Brief → Write out the full set of records exactly. Any pictures in them do not belong in the copy.

The input →
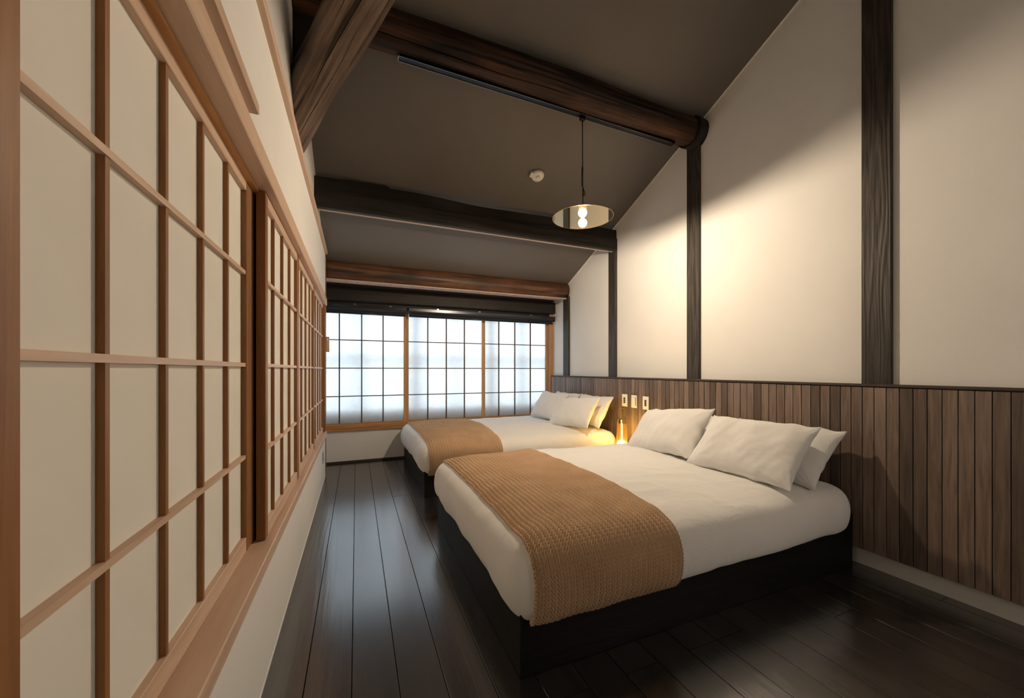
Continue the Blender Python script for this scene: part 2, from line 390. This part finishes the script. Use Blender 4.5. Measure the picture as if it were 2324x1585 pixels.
# left wall opening with sliding screens
w2 = st(empty('window_2', (-.29, 2.1, .4)))
box('header', (-.40, LX+.018, .42, 3.915, 1.60, 1.662), M['pale_wood'], w2, .003)
box('header_groove', (-.36, LX-.03, .42, 3.90, 1.592, 1.60), M['cedar'], w2)
box('sill', (-.40, LX+.018, .42, 3.915, .385, .428), M['pale_wood'], w2, .003)
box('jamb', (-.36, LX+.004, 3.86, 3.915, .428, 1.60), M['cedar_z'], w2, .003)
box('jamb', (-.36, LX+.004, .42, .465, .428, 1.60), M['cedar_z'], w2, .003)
def screen_left(y0, y1, bars, label, xf=-.281, sw=.035, sw2=.035):
    z0, z1 = .43, 1.598; xb = xf-.028
    r = empty('sliding_screen', (xf-.014, (y0+y1)/2, z0), label, 'screen', 'sliding paper screens along the left wall')
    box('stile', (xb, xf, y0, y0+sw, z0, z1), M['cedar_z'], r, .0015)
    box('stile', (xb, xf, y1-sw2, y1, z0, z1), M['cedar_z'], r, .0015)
    box('bottom_rail', (xb, xf-.001, y0+sw, y1-sw2, z0, z0+.045), M['pale_wood'], r, .0015)
    box('top_rail', (xb, xf-.001, y0+sw, y1-sw2, z1-.035, z1), M['pale_wood'], r, .0015)
    zs = [.727, 1.016, 1.305]
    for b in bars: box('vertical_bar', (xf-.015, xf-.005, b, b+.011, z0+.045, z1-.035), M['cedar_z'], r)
    for z in zs: box('cross_bar', (xf-.0152, xf-.003, y0+sw, y1-sw2, z-.006, z+.006), M['pale_wood'], r)
    ys = [y0+sw] + [b+.005 for b in bars] + [y1-sw2]; zz = [z0+.045] + zs + [z1-.035]
    for a, b in zip(ys, ys[1:]):
        for c, d in zip(zz, zz[1:]):
            box('paper_pane', (xf-.0165, xf-.0155, a, b, c, d), M['paper_wall'], r)
    return r
screen_left(1.482, 2.246, [1.65, 1.836, 2.022], 'nearer full sliding paper screen on the left wall, four bays')
screen_left(2.246, 3.05, [2.44, 2.635, 2.84], 'middle sliding paper screen on the left wall')
screen_left(3.05, 3.86, [3.22, 3.42, 3.62], 'farthest sliding paper screen, next to the window corner')
screen_left(.50, 1.60, [.70, .88, 1.06, 1.24], 'nearest sliding paper screen, on the rear track at the picture edge', -.318, .04, .19)
o = box('rail_board', (LX, -.242, .30, 1.2, 1.687, 1.714), M['pale_wood'], None, .002)
tag(o, 'short planed wooden board fixed above the nearest screen on the left wall', 'board')
# small fittings on the left side
o = empty('wall_outlet', (LX+.002, 3.66, .24), 'small dark slotted outlet low on the left wall near the window corner', 'outlet')
box('plate', (LX, LX+.005, 3.62, 3.70, .19, .29), M['grey_plastic'], o, .001)
box('slot', (LX+.005, LX+.0065, 3.645, 3.675, .21, .27), M['dark_plastic'], o)
o = empty('small_wooden_tag', (-.25, 3.99, 1.2), 'small pale wooden block fixed on the corner post beside the window', 'hook')
box('block', (LX+.006, -.238, 3.965, 3.98, 1.17, 1.315), M['pale_wood'], o, .002)
box('clip', (LX+.010, -.246, 3.962, 3.965, 1.28, 1.295), M['white_plastic'], o)

# ------------------------------------------------------------------ posts and beams
for (ya, yb), lab in (((2.089, 2.204), 'dark wooden post on the right wall under the big round log beam'),
                 ((3.081, 3.195), 'dark wooden post on the right wall under the squared black beam'),
                 ((3.984, 4.109), 'short dark wooden post on the right wall closest to the window'),
                 ((.985, 1.10), 'dark wooden post on the right wall nearest the camera')):
    zt = {2.089: 2.75, 3.081: 2.21, 3.984: 1.90, 0.985: ceil_z(1.10)-.01}[ya]
    o = box('wall_pillar', (2.388, RX+.01, ya, yb, .3, zt), M['dark_post'], None, .002)
    tag(o, lab, 'post', 'dark posts on the right wall')
def log_me(p0, p1, r0, r1, flat_bottom=None, n=40, seg=60, wob=.012, seed=0, bend=0.0, cracks=(), name='log'):
    """round log; its mesh runs along its own X axis starting at p0, with long drying cracks cut in"""
    p0, p1 = Vector(p0), Vector(p1); Lg = (p1-p0).length
    P = np.zeros((n, seg+1, 3))
    for i in range(seg+1):
        s = i/seg; r = r0+(r1-r0)*s
        cy = wob*.8*noise.noise(Vector((s*2.5, seed, 0))); cz = wob*.8*noise.noise(Vector((s*2.5, seed, 5))) + bend*math.sin(math.pi*s)
        for k in range(n):
            th = 2*math.pi*k/n
            q = r + wob*noise.noise(Vector((math.cos(th)*1.3, math.sin(th)*1.3, s*3+seed))) + wob*.25*noise.noise(Vector((math.cos(th)*6, math.sin(th)*6, s*5+seed*2)))
            for (tc, s0, s1, dep, wid) in cracks:
                if s0 < s < s1:
                    c = math.radians(tc) + .10*noise.noise(Vector((s*6, tc, seed)))
                    d = abs((th-c+math.pi) % (2*math.pi)-math.pi)*r
                    env = min(1, (s-s0)/.06, (s1-s)/.06)
                    if d < wid: q -= dep*env*(1-d/wid)
            z = cz + math.sin(th)*q
            if flat_bottom is not None: z = max(z, flat_bottom-p0.z)
            P[k, i] = (s*Lg, cy + math.cos(th)*q, z)
    me = me_grid(P, True, name)
    bm = bmesh.new(); bm.from_mesh(me)
    bm.verts.ensure_lookup_table(); m1 = seg+1
    bm.faces.new([bm.verts[k*m1] for k in range(n)]); bm.faces.new([bm.verts[k*m1+seg] for k in range(n)][::-1])
    bmesh.ops.recalc_face_normals(bm, faces=bm.faces[:]); bm.to_mesh(me); bm.free()
    return me
def log_obj(name, p0, p1, r0, r1, mat, parent=None, **kw):
    o = link(name, log_me(p0, p1, r0, r1, **kw), mat, parent, p0)
    o.rotation_euler = (Vector(p1)-Vector(p0)).to_track_quat('X', 'Z').to_euler(); return o
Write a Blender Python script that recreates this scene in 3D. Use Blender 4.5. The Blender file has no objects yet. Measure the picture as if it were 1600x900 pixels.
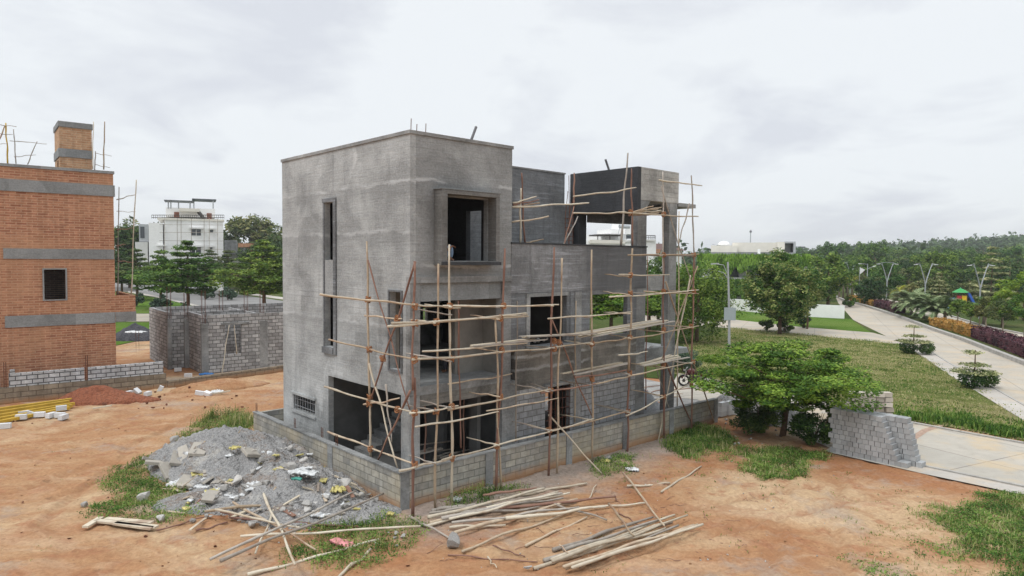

Response for this exercise →
Continue the Blender Python script for this scene: part 2, from line 390. This part finishes the script. Use Blender 4.5. Measure the picture as if it were 2324x1585 pixels.
# left wall opening with sliding screens
w2 = st(empty('window_2', (-.29, 2.1, .4)))
box('header', (-.40, LX+.018, .42, 3.915, 1.60, 1.662), M['pale_wood'], w2, .003)
box('header_groove', (-.36, LX-.03, .42, 3.90, 1.592, 1.60), M['cedar'], w2)
box('sill', (-.40, LX+.018, .42, 3.915, .385, .428), M['pale_wood'], w2, .003)
box('jamb', (-.36, LX+.004, 3.86, 3.915, .428, 1.60), M['cedar_z'], w2, .003)
box('jamb', (-.36, LX+.004, .42, .465, .428, 1.60), M['cedar_z'], w2, .003)
def screen_left(y0, y1, bars, label, xf=-.281, sw=.035, sw2=.035):
    z0, z1 = .43, 1.598; xb = xf-.028
    r = empty('sliding_screen', (xf-.014, (y0+y1)/2, z0), label, 'screen', 'sliding paper screens along the left wall')
    box('stile', (xb, xf, y0, y0+sw, z0, z1), M['cedar_z'], r, .0015)
    box('stile', (xb, xf, y1-sw2, y1, z0, z1), M['cedar_z'], r, .0015)
    box('bottom_rail', (xb, xf-.001, y0+sw, y1-sw2, z0, z0+.045), M['pale_wood'], r, .0015)
    box('top_rail', (xb, xf-.001, y0+sw, y1-sw2, z1-.035, z1), M['pale_wood'], r, .0015)
    zs = [.727, 1.016, 1.305]
    for b in bars: box('vertical_bar', (xf-.015, xf-.005, b, b+.011, z0+.045, z1-.035), M['cedar_z'], r)
    for z in zs: box('cross_bar', (xf-.0152, xf-.003, y0+sw, y1-sw2, z-.006, z+.006), M['pale_wood'], r)
    ys = [y0+sw] + [b+.005 for b in bars] + [y1-sw2]; zz = [z0+.045] + zs + [z1-.035]
    for a, b in zip(ys, ys[1:]):
        for c, d in zip(zz, zz[1:]):
            box('paper_pane', (xf-.0165, xf-.0155, a, b, c, d), M['paper_wall'], r)
    return r
screen_left(1.482, 2.246, [1.65, 1.836, 2.022], 'nearer full sliding paper screen on the left wall, four bays')
screen_left(2.246, 3.05, [2.44, 2.635, 2.84], 'middle sliding paper screen on the left wall')
screen_left(3.05, 3.86, [3.22, 3.42, 3.62], 'farthest sliding paper screen, next to the window corner')
screen_left(.50, 1.60, [.70, .88, 1.06, 1.24], 'nearest sliding paper screen, on the rear track at the picture edge', -.318, .04, .19)
o = box('rail_board', (LX, -.242, .30, 1.2, 1.687, 1.714), M['pale_wood'], None, .002)
tag(o, 'short planed wooden board fixed above the nearest screen on the left wall', 'board')
# small fittings on the left side
o = empty('wall_outlet', (LX+.002, 3.66, .24), 'small dark slotted outlet low on the left wall near the window corner', 'outlet')
box('plate', (LX, LX+.005, 3.62, 3.70, .19, .29), M['grey_plastic'], o, .001)
box('slot', (LX+.005, LX+.0065, 3.645, 3.675, .21, .27), M['dark_plastic'], o)
o = empty('small_wooden_tag', (-.25, 3.99, 1.2), 'small pale wooden block fixed on the corner post beside the window', 'hook')
box('block', (LX+.006, -.238, 3.965, 3.98, 1.17, 1.315), M['pale_wood'], o, .002)
box('clip', (LX+.010, -.246, 3.962, 3.965, 1.28, 1.295), M['white_plastic'], o)

# ------------------------------------------------------------------ posts and beams
for (ya, yb), lab in (((2.089, 2.204), 'dark wooden post on the right wall under the big round log beam'),
                 ((3.081, 3.195), 'dark wooden post on the right wall under the squared black beam'),
                 ((3.984, 4.109), 'short dark wooden post on the right wall closest to the window'),
                 ((.985, 1.10), 'dark wooden post on the right wall nearest the camera')):
    zt = {2.089: 2.75, 3.081: 2.21, 3.984: 1.90, 0.985: ceil_z(1.10)-.01}[ya]
    o = box('wall_pillar', (2.388, RX+.01, ya, yb, .3, zt), M['dark_post'], None, .002)
    tag(o, lab, 'post', 'dark posts on the right wall')
def log_me(p0, p1, r0, r1, flat_bottom=None, n=40, seg=60, wob=.012, seed=0, bend=0.0, cracks=(), name='log'):
    """round log; its mesh runs along its own X axis starting at p0, with long drying cracks cut in"""
    p0, p1 = Vector(p0), Vector(p1); Lg = (p1-p0).length
    P = np.zeros((n, seg+1, 3))
    for i in range(seg+1):
        s = i/seg; r = r0+(r1-r0)*s
        cy = wob*.8*noise.noise(Vector((s*2.5, seed, 0))); cz = wob*.8*noise.noise(Vector((s*2.5, seed, 5))) + bend*math.sin(math.pi*s)
        for k in range(n):
            th = 2*math.pi*k/n
            q = r + wob*noise.noise(Vector((math.cos(th)*1.3, math.sin(th)*1.3, s*3+seed))) + wob*.25*noise.noise(Vector((math.cos(th)*6, math.sin(th)*6, s*5+seed*2)))
            for (tc, s0, s1, dep, wid) in cracks:
                if s0 < s < s1:
                    c = math.radians(tc) + .10*noise.noise(Vector((s*6, tc, seed)))
                    d = abs((th-c+math.pi) % (2*math.pi)-math.pi)*r
                    env = min(1, (s-s0)/.06, (s1-s)/.06)
                    if d < wid: q -= dep*env*(1-d/wid)
            z = cz + math.sin(th)*q
            if flat_bottom is not None: z = max(z, flat_bottom-p0.z)
            P[k, i] = (s*Lg, cy + math.cos(th)*q, z)
    me = me_grid(P, True, name)
    bm = bmesh.new(); bm.from_mesh(me)
    bm.verts.ensure_lookup_table(); m1 = seg+1
    bm.faces.new([bm.verts[k*m1] for k in range(n)]); bm.faces.new([bm.verts[k*m1+seg] for k in range(n)][::-1])
    bmesh.ops.recalc_face_normals(bm, faces=bm.faces[:]); bm.to_mesh(me); bm.free()
    return me
def log_obj(name, p0, p1, r0, r1, mat, parent=None, **kw):
    o = link(name, log_me(p0, p1, r0, r1, **kw), mat, parent, p0)
    o.rotation_euler = (Vector(p1)-Vector(p0)).to_track_quat('X', 'Z').to_euler(); return o
Write a Blender Python script that recreates this scene in 3D. Use Blender 4.5. The Blender file has no objects yet. Measure the picture as if it were 1600x900 pixels.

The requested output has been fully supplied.